Bound State Scattering Simplified

TL;DR

This paper simplifies the bound state scattering matrix in AdS5/CFT4 integrable systems, revealing its pole structure, new relations, and properties like crossing symmetry, aiding in finite-size effect calculations and universal understanding.

Contribution

It presents a simplified form of the bound state scattering matrix, making its pole structure explicit and deriving new relations and an explicit inverse, enhancing computational and theoretical insights.

Findings

Simplified the bound state scattering matrix.

Made the pole structure of the matrix manifest.

Derived new relations between matrix elements and an explicit inverse.

Abstract

In the description of the AdS5/CFT4 duality by an integrable system the scattering matrix for bound states plays a crucial role: it was initially constructed for the evaluation of finite size corrections to the planar spectrum of energy levels/anomalous dimensions by the thermodynamic Bethe ansatz, and more recently it re-appeared in the context of the glueing prescription of the hexagon approach to higher-point functions.

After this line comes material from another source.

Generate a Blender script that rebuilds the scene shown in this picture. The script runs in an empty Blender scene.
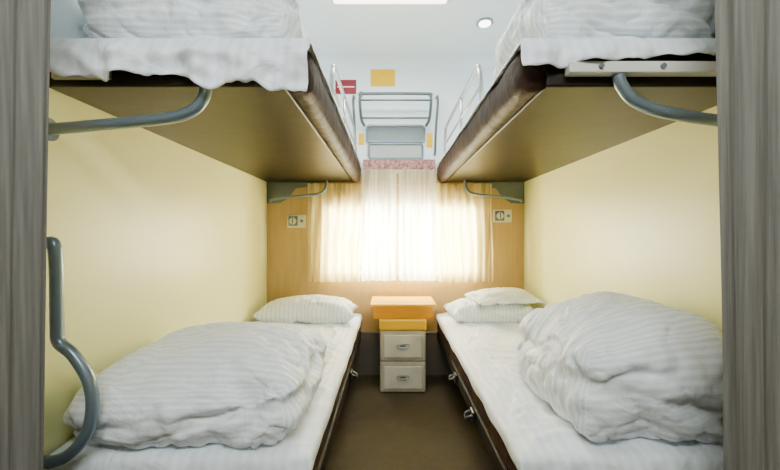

In this work we present a simplified form of this scattering matrix and we make its pole structure manifest. We find some new relations between its matrix elements and also present an explicit form for its inverse. We finally discuss some of its properties including crossing symmetry. Our results will hopefully be useful for computing finite-size effects such as the ones given by the complicated sum-integrals arising from the glueing of hexagons, as well as help towards understanding universal features of the AdS5/CFT4 scattering matrix.